# Prompt
Write out each record again exactly as it stands.

Entries with scene source code

════

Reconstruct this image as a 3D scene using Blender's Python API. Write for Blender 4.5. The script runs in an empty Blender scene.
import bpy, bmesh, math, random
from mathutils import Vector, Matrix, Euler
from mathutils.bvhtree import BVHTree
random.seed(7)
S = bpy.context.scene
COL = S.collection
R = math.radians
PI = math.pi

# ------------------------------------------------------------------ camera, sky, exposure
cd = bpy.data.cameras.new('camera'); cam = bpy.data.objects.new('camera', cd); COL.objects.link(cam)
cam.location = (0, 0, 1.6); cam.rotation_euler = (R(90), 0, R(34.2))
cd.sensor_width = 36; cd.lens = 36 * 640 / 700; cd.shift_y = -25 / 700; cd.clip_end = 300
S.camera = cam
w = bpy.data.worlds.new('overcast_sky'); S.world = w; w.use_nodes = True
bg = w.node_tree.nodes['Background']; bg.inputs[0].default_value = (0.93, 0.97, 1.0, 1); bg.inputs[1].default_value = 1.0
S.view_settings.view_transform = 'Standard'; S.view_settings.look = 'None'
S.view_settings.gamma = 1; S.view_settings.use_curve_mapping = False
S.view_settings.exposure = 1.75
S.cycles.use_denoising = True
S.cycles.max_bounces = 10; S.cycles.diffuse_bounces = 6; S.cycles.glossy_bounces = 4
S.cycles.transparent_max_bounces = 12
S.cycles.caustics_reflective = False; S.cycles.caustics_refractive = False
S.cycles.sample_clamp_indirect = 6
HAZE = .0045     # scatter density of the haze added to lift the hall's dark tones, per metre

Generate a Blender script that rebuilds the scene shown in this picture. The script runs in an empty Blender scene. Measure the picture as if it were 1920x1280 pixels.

════

# Final result
Reconstruct this image as a 3D scene using Blender's Python API. Write for Blender 4.5. The script runs in an empty Blender scene.
import bpy, bmesh, math, random
from mathutils import Vector, Matrix, Euler
from mathutils.bvhtree import BVHTree
random.seed(7)
S = bpy.context.scene
COL = S.collection
R = math.radians
PI = math.pi

# ------------------------------------------------------------------ camera, sky, exposure
cd = bpy.data.cameras.new('camera'); cam = bpy.data.objects.new('camera', cd); COL.objects.link(cam)
cam.location = (0, 0, 1.6); cam.rotation_euler = (R(90), 0, R(34.2))
cd.sensor_width = 36; cd.lens = 36 * 640 / 700; cd.shift_y = -25 / 700; cd.clip_end = 300
S.camera = cam
w = bpy.data.worlds.new('overcast_sky'); S.world = w; w.use_nodes = True
bg = w.node_tree.nodes['Background']; bg.inputs[0].default_value = (0.93, 0.97, 1.0, 1); bg.inputs[1].default_value = 1.0
S.view_settings.view_transform = 'Standard'; S.view_settings.look = 'None'
S.view_settings.gamma = 1; S.view_settings.use_curve_mapping = False
S.view_settings.exposure = 1.75
S.cycles.use_denoising = True
S.cycles.max_bounces = 10; S.cycles.diffuse_bounces = 6; S.cycles.glossy_bounces = 4
S.cycles.transparent_max_bounces = 12
S.cycles.caustics_reflective = False; S.cycles.caustics_refractive = False
S.cycles.sample_clamp_indirect = 6
HAZE = .0045     # scatter density of the haze added to lift the hall's dark tones, per metre

Generate a Blender script that rebuilds the scene shown in this picture. The script runs in an empty Blender scene. Measure the picture as if it were 1920x1280 pixels.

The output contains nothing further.